I'm very familiar with this story, having borrowed a lot of art from this story for the first edition of Hideouts & Hoodlums. Lou Fine was really going all out on this one.
We don't know a lot about The Flame yet at this point, but we see here that he's got a pretty cool looking plane and, like all Golden Age Heroes, he's an ace pilot. Here he is, using the Aviator stunt Increase Speed, despite being a Superhero.
Is the Flame using a flame gun trophy item to melt the bars, or is the flame gun flavor text for his wrecking things ability? It could go either way. Or the flame gun could start out as flavor text, inspiring the Editor to make sure he finds/gets a real flame gun further in the campaign.
The moving walls trap is an old cliche -- and a hard one for low-level Heroes to beat (eventually, superheroes can just plow right through those walls). Plus, the Editor can set the damage from being crushed between walls to whatever he wants, depending on how hard they're being pushed together.
Mind control formula is different than how magic potions usually work. A potion is usually drank by the controller, but this potion is taken in (by syringe in this case) by the victim. There's really no reason why potions couldn't work either way, and don't even have to all be consistent.
I came up with the power Teleport through Focus to explain The Flame's ability to teleport to anywhere there's fire (without making it fire-specific).
This is also an excellent example of the save vs. plot needed to attack the master villain before dealing with the flunkies. The Flame has Doxol by the arm already (in the cover art from Book II!), but still let's Doxol escape so he can fight his way through flunkies first.

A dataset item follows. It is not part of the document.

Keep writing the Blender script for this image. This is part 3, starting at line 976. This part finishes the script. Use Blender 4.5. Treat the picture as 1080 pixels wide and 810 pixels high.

It's hard to believe an arch large enough for the wingspan of a plane leads to a "hidden hangar". Maybe there's a door inside the arch that normally looks like an ordinary wall. Or maybe there's normally an illusion there concealing the arch (Doxol looks like he'd be a magic-user/mad scientist, as well as undead!).
I'm ...not prepared to explain this one. I really don't want superheroes being able to teleport something the mass of a plane around with them, at least not at any levels that Heroes are still playable at.
This is from the next story, featuring Yarko the Great. It's funny, from a gaming perspective. It seems like the Editor is just throwing plot hook after plot hook at Yarko's player, trying to get him to react to one. First there's the judge who practically asks Yarko to help him with his smuggling wife, then a detective shows up looking for the wife to arrest her, and then crooks show up and attack -- at which point Yarko finally acts. Way to play a Neutral Alignment, Yarko!
After reading too much of Zatara and his overuse of magic, it's nice to see that Yarko is willing to use a car to pursue bad guys instead of just teleporting into their backseat, or polymorphing wings onto himself and flying after them. When he does cast a spell, it's Enlarge, which works really well in comic books. Here, he must be at least 20' tall.
Or did he cast Enlarge? Now it seems like it was only an illusion. Or maybe magic-users can end their spell duration whenever they want and everything just snaps back to normal.
Yarko also casts Project Image here.